50+ years of research on libraries:
- consistent but not compelling (correlation not causation)
- not recognized elsewhere (why not seen other non-library publications)
- can be it strengthened by examining the impact of schools that have cut library programs?
Many of us are beginning to view research with no small degree of skepticism. It's a nice advocacy tool, but HAS to be supplimented with local data and communications.
Research cannot show that
- Libraries have values in their own rights
- Libraries undergird other programs
- Libraries teach skills that are not measured on standardized tests
Read: Karl Weick on small wins, Gerald Lanier's You are not a gadget, and Robert Evans Human side of school change.
Libraries MUST support other programs (People love those who make them look good - we need to make teachers look good)
- working with gifted
- special education
- at-risk (make connection with individuals_
- counselor
- new teachers
- "veteran" newcomer teacher
- out of assignment teachers
- changed teacher schedules
- restructuring teachers
- staff development
Triangulate support - get teachers and parents to talk to principal about the importance of libraries.
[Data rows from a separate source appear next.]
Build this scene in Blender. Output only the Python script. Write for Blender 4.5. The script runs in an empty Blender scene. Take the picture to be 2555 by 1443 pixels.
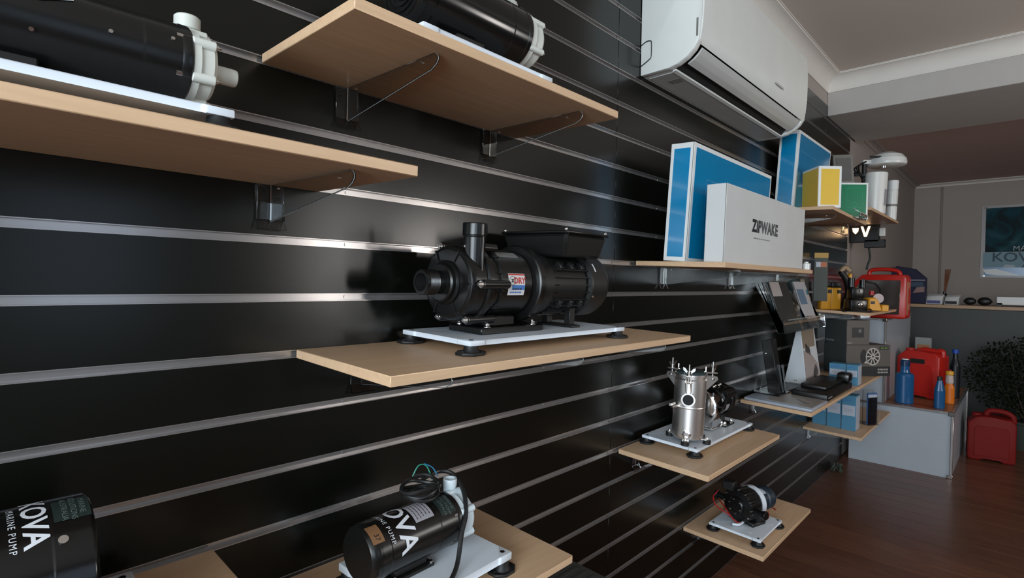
import bpy, bmesh, math, random
from mathutils import Vector, Matrix, Euler
random.seed(11)
SC = bpy.context.scene
C = SC.collection
PI = math.pi
def R(a): return math.radians(a)

# ------------------------------------------------------------------ camera
YAW, PITCH, ROLL, FPX, DIST, EYE = R(46.456), R(-0.919), R(1.05), 1345.0, 0.93657, 1.25
_f = Vector((math.sin(YAW)*math.cos(PITCH), math.cos(YAW)*math.cos(PITCH), math.sin(PITCH)))
_r = Vector((math.cos(YAW), -math.sin(YAW), 0))
_u = _r.cross(_f)
_r2 = _r*math.cos(ROLL) + _u*math.sin(ROLL)
_u2 = _u*math.cos(ROLL) - _r*math.sin(ROLL)
cd = bpy.data.cameras.new('camera')
cam = bpy.data.objects.new('camera', cd)
C.objects.link(cam)
cam.matrix_world = Matrix(((_r2.x, _u2.x, -_f.x, 0), (_r2.y, _u2.y, -_f.y, -DIST), (_r2.z, _u2.z, -_f.z, EYE), (0, 0, 0, 1)))
cd.sensor_fit = 'HORIZONTAL'
cd.sensor_width = 36
cd.lens = FPX/2555*36
cd.clip_start = 0.02
SC.camera = cam

# ------------------------------------------------------------------ world, daylight, exposure
W = bpy.data.worlds.new('world')
SC.world = W
W.use_nodes = True
bg = W.node_tree.nodes['Background']
bg.inputs[0].default_value = (0.62, 0.78, 1.0, 1)
bg.inputs[1].default_value = 1.0
def area(name, loc, rot, sx, sy, power, col):
    l = bpy.data.lights.new(name, 'AREA')
    l.shape = 'RECTANGLE'
    l.size, l.size_y = sx, sy
    l.energy = power
    l.color = col
    o = bpy.data.objects.new(name, l)
    C.objects.link(o)
    o.location = loc
    o.rotation_euler = rot
    return o
# one added low lamp, and daylight through the glazed shop front (end wall, x = -2.4) and the windows of the opposite wall (y = -3.6)
area('daylight_shopfront', (-2.37, -1.9, 1.70), (R(90), 0, R(-90)), 2.5, 1.4, 135, (0.82, 0.93, 1.0))
area('added_low_light', (-2.37, -1.95, 0.52), (R(90), 0, R(-90)), 0.6, 0.90, 17, (0.82, 0.93, 1.0))  # added lamp without a door, for a bright streak on the strainer
area('daylight_window_d', (-1.60, -3.57, 1.65), (R(90), 0, 0), 1.1, 1.5, 20, (0.70, 0.86, 1.0))
area('daylight_window_a', (0.62, -3.57, 1.5), (R(90), 0, 0), 0.42, 1.2, 0.16, (0.78, 0.90, 1.0))
area('daylight_window_b', (2.42, -3.57, 1.5), (R(90), 0, 0), 0.22, 1.1, 11, (1.0, 0.95, 0.90))
area('daylight_window_c', (3.45, -3.57, 1.5), (R(90), 0, 0), 0.24, 0.7, 22, (1.0, 0.94, 0.88))
SC.view_settings.view_transform = 'Standard'
SC.view_settings.look = 'None'
SC.view_settings.exposure = 0.10
SC.view_settings.gamma = 1.0
SC.view_settings.use_curve_mapping = False
SC.cycles.max_bounces = 10
SC.cycles.transmission_bounces = 8
SC.cycles.transparent_max_bounces = 8
SC.cycles.caustics_refractive = False
SC.cycles.caustics_reflective = False

# ------------------------------------------------------------------ materials
MATS = {}
def mat(name, col, rough=0.5, metal=0.0, noise=None, bump=None, trans=0.0, ior=1.47, emit=0.0, coat=0.0, spec=None, sss=0.0, alpha=1.0):
    if name in MATS: return MATS[name]
    m = bpy.data.materials.new(name)
    m.use_nodes = True
    nt = m.node_tree
    b = nt.nodes['Principled BSDF']
    b.inputs['Base Color'].default_value = (*col, 1)
    b.inputs['Roughness'].default_value = rough
    b.inputs['Metallic'].default_value = metal
    b.inputs['IOR'].default_value = ior
    b.inputs['Transmission Weight'].default_value = trans
    b.inputs['Coat Weight'].default_value = coat
    b.inputs['Alpha'].default_value = alpha
    if spec is not None: b.inputs['Specular IOR Level'].default_value = spec
    if sss:
        b.inputs['Subsurface Weight'].default_value = sss
        b.inputs['Subsurface Radius'].default_value = (0.01, 0.01, 0.01)
    if emit:
        b.inputs['Emission Color'].default_value = (*col, 1)
        b.inputs['Emission Strength'].default_value = emit
    if noise or bump:
        tc = nt.nodes.new('ShaderNodeTexCoord')
    sc, am = noise if noise else (9.0, 0.06)
    if trans == 0 and not emit:
        if not (noise or bump): tc = nt.nodes.new('ShaderNodeTexCoord')
        n = nt.nodes.new('ShaderNodeTexNoise')
        n.inputs['Scale'].default_value = sc
        n.inputs['Detail'].default_value = 3
        nt.links.new(tc.outputs['Object'], n.inputs['Vector'])
        mx = nt.nodes.new('ShaderNodeMix')
        mx.data_type = 'RGBA'
        mx.inputs['A'].default_value = (*[c*(1-am) for c in col], 1)
        mx.inputs['B'].default_value = (*[min(1, c*(1+am)) for c in col], 1)
        nt.links.new(n.outputs['Fac'], mx.inputs['Factor'])
        nt.links.new(mx.outputs['Result'], b.inputs['Base Color'])
    if bump:
        n2 = nt.nodes.new('ShaderNodeTexNoise')
        n2.inputs['Scale'].default_value = bump[0]
        nt.links.new(tc.outputs['Object'], n2.inputs['Vector'])
        bp = nt.nodes.new('ShaderNodeBump')
        bp.inputs['Strength'].default_value = bump[1]
        bp.inputs['Distance'].default_value = 0.002
        nt.links.new(n2.outputs['Fac'], bp.inputs['Height'])
        nt.links.new(bp.outputs['Normal'], b.inputs['Normal'])
    MATS[name] = m
    return m
def grain(name, c1, c2, rough, scale=(1.2, 16, 16), spec=0.4, per_object=0.0, fine=5.0):
    """wood grain drawn out along local x"""
    m = bpy.data.materials.new(name)
    m.use_nodes = True
    nt = m.node_tree
    b = nt.nodes['Principled BSDF']
    b.inputs['Roughness'].default_value = rough
    b.inputs['Specular IOR Level'].default_value = spec
    tc = nt.nodes.new('ShaderNodeTexCoord')
    mp = nt.nodes.new('ShaderNodeMapping')
    mp.inputs['Scale'].default_value = scale
    nt.links.new(tc.outputs['Object'], mp.inputs['Vector'])
    if per_object:
        oi = nt.nodes.new('ShaderNodeObjectInfo')
        mu = nt.nodes.new('ShaderNodeMath')
        mu.operation = 'MULTIPLY'
        mu.inputs[1].default_value = 40
        nt.links.new(oi.outputs['Random'], mu.inputs[0])
        cb = nt.nodes.new('ShaderNodeCombineXYZ')
        for i in range(3): nt.links.new(mu.outputs[0], cb.inputs[i])
        nt.links.new(cb.outputs[0], mp.inputs['Location'])
    n = nt.nodes.new('ShaderNodeTexNoise')
    n.inputs['Scale'].default_value = fine
    n.inputs['Detail'].default_value = 6
    n.inputs['Distortion'].default_value = 0.6
    nt.links.new(mp.outputs['Vector'], n.inputs['Vector'])
    cr = nt.nodes.new('ShaderNodeValToRGB')
    cr.color_ramp.elements[0].position = 0.3
    cr.color_ramp.elements[1].position = 0.7
    cr.color_ramp.elements[0].color = (*c1, 1)
    cr.color_ramp.elements[1].color = (*c2, 1)
    nt.links.new(n.outputs['Fac'], cr.inputs['Fac'])
    out = cr.outputs['Color']
    if per_object:
        hs = nt.nodes.new('ShaderNodeHueSaturation')
        mr = nt.nodes.new('ShaderNodeMapRange')
        mr.inputs['To Min'].default_value = 1-per_object
        mr.inputs['To Max'].default_value = 1+per_object
        nt.links.new(oi.outputs['Random'], mr.inputs['Value'])
        nt.links.new(mr.outputs['Result'], hs.inputs['Value'])
        nt.links.new(out, hs.inputs['Color'])
        out = hs.outputs['Color']
    nt.links.new(out, b.inputs['Base Color'])
    MATS[name] = m
    return m

BOARD = mat('black_laminate', (0.0034, 0.0038, 0.0026), 0.24, spec=0.46, noise=(3, 0.15), bump=(60, 0.02))
ALU = mat('brushed_aluminium', (0.42, 0.395, 0.385), 0.22, 0.75, noise=(40, 0.03))
BEECH = grain('beech_melamine', (0.56, 0.365, 0.220), (0.64, 0.435, 0.272), 0.40)
PLATE = mat('white_polyethylene', (0.66, 0.71, 0.77), 0.35, noise=(6, 0.02))
BLK = mat('black_plastic', (0.0052, 0.0052, 0.0050), 0.26, noise=(12, 0.2))
BLKM = mat('black_matt_plastic', (0.0070, 0.0070, 0.0066), 0.42, noise=(12, 0.2))
GLOSSB = mat('black_gloss_paint', (0.0050, 0.0050, 0.0050), 0.17)
RUB = mat('black_rubber', (0.006, 0.006, 0.006), 0.55)
NAT = mat('natural_polypropylene', (0.60, 0.61, 0.56), 0.38, sss=0.15, noise=(20, 0.05))
NATC = mat('cool_polypropylene', (0.62, 0.70, 0.74), 0.38, sss=0.15)
SATIN = mat('satin_stainless', (0.74, 0.71, 0.68), 0.36, 1.0, noise=(30, 0.04))
BRK = mat('bracket_acrylic', (0.84, 0.86, 0.85), 0.02, trans=1.0, ior=1.49)
STEEL = mat('stainless_steel', (0.66, 0.63, 0.60), 0.22, 1.0, noise=(30, 0.06))
CHROME = mat('chrome', (0.78, 0.78, 0.78), 0.10, 1.0)
ACR = mat('clear_acrylic', (0.96, 0.98, 0.98), 0.02, trans=1.0, ior=1.49)
FILM = mat('clear_film', (0.93, 0.95, 0.96), 0.06, trans=1.0, ior=1.2)
WHITE = mat('white_card', (0.72, 0.73, 0.72), 0.42)
WPLAS = mat('white_gloss_plastic', (0.70, 0.70, 0.67), 0.28)
ACW = mat('air_conditioner_white', (0.70, 0.71, 0.68), 0.30)
ACG = mat('air_conditioner_flap', (0.52, 0.52, 0.50), 0.25)
DARK = mat('dark_void', (0.004, 0.004, 0.004), 0.7)
BLUE = mat('blue_card', (0.0, 0.20, 0.42), 0.14, coat=0.3)
BLUEL = mat('blue_line_print', (0.10, 0.33, 0.52), 0.3)
YEL = mat('yellow_card', (0.72, 0.47, 0.06), 0.30)
GREEN = mat('green_card', (0.0, 0.17, 0.075), 0.30)
GREENL = mat('green_line_print', (0.02, 0.30, 0.15), 0.35)
PRINTW = mat('white_print', (0.66, 0.68, 0.72), 0.4)
PRINTB = mat('black_print', (0.012, 0.013, 0.016), 0.45)
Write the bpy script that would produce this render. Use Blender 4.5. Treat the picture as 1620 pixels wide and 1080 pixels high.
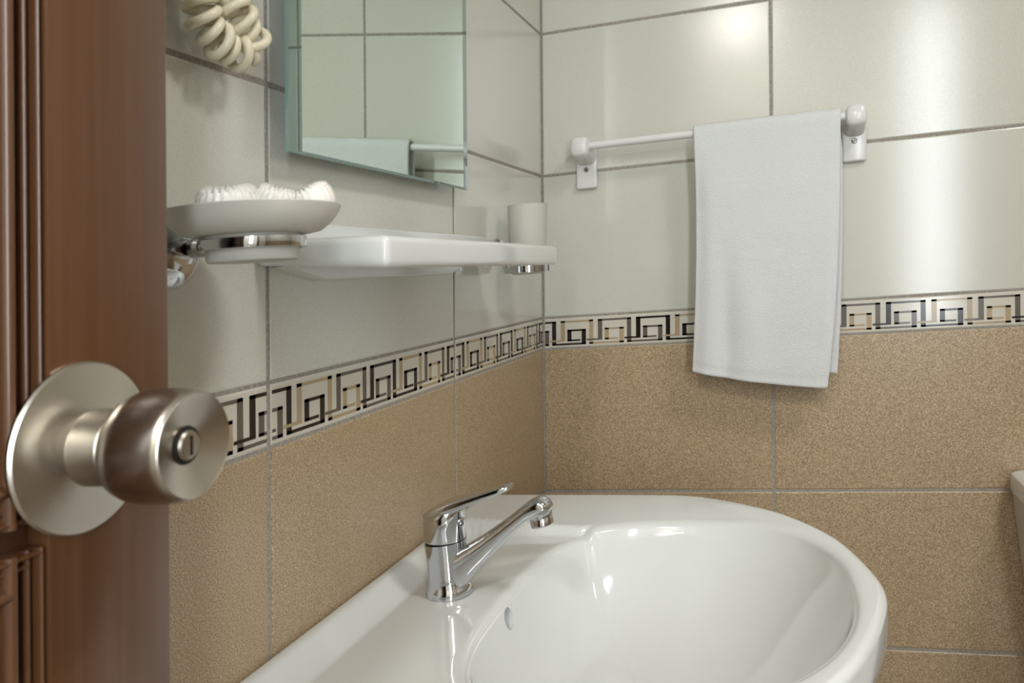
import bpy, bmesh, math, random
from mathutils import Vector, Matrix, noise

random.seed(7)
for o in list(bpy.data.objects): bpy.data.objects.remove(o)
scene = bpy.context.scene
COL = scene.collection
PI = math.pi

# ------------------------------------------------------------------ room axes
# x: from the mirror wall into the room, y: towards the towel wall, z: up.
# The room is modelled square, then sheared to fit image coordinates: heights climb by RISE per metre away from the mirror wall.
RISE = 0.068
def S(p): return Vector((p[0], p[1], p[2] + RISE * p[0]))

# ------------------------------------------------------------------ camera
F_PX, CX, CY = 1321.67, 889.45, 414.23
cd = bpy.data.cameras.new('camera'); cam = bpy.data.objects.new('camera', cd); COL.objects.link(cam)
cd.sensor_width = 36.0; cd.lens = F_PX / 1620 * 36
cd.shift_x = (810 - CX) / 1620
cd.shift_y = (CY - 540) / 1620
cd.clip_start = 0.01
yaw, roll = math.radians(-15.3118), math.radians(-0.4408)
fw = Vector((math.sin(yaw), math.cos(yaw), 0)); rt = Vector((math.cos(yaw), -math.sin(yaw), 0)); up = Vector((0, 0, 1))
r3 = rt * math.cos(roll) + up * math.sin(roll); u3 = up * math.cos(roll) - rt * math.sin(roll)
M = Matrix((r3, u3, -fw)).transposed().to_4x4(); M.translation = Vector((0.4214, -1.4084, 0.403))
cam.matrix_world = M
cd.dof.use_dof = True; cd.dof.focus_distance = 1.25; cd.dof.aperture_fstop = 18
scene.camera = cam

# ------------------------------------------------------------------ light
w = bpy.data.worlds.new('world'); scene.world = w; w.use_nodes = True
w.node_tree.nodes['Background'].inputs[0].default_value = (0.80, 0.90, 1.0, 1)
w.node_tree.nodes['Background'].inputs[1].default_value = 1.0
vs = scene.view_settings
vs.view_transform = 'Standard'; vs.look = 'None'; vs.gamma = 1.0; vs.use_curve_mapping = False
vs.exposure = 0.08
def area(name, loc, rot, sx, sy, power, col, shape='RECTANGLE'):
    l = bpy.data.lights.new(name, 'AREA'); l.shape = shape; l.size = sx; l.size_y = sy; l.energy = power; l.color = col
    o = bpy.data.objects.new(name, l); o.location = S(loc); o.rotation_euler = rot; COL.objects.link(o); return o
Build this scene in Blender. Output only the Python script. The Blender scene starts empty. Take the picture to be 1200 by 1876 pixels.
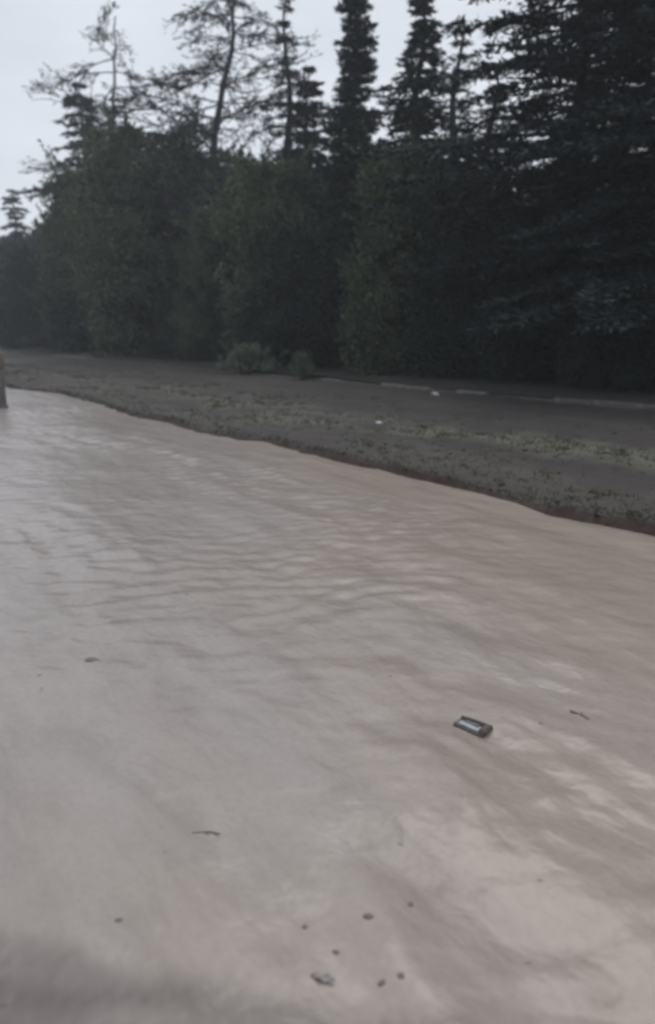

YES!
Success flows to the visible. - make yourself visible. We have advantages - our skills, our resources, etc)
Why do we not now have principal support? Ave age teachers 49 - age admins mid 50s - lack of experience. knowledge and training about good libraries.
Principals learn about good libraries from librarians themselves.
To get principal's support we must do four things:
1. Get library reconceptualized as investment, not a cost
2. Job understanding - mutual understanding
3. Professional trust
4. Build targeted influence
"This is your 2010 to retirement project."
"Librarians must have an enterprising attitude."
Get positive comments about the library from principal in writing.
How much does eliminating a librarian's position influence class size? Not very much.
* Gary's a friend and has been a big influence on my thinking about school libraries. He's contributed these guest posts to the Blue Skunk:
Librarian-proof libraries? Guest rant by Gary Hartzell
and has written a "must read" book for all school librarians, Building Influence for the School Librarian.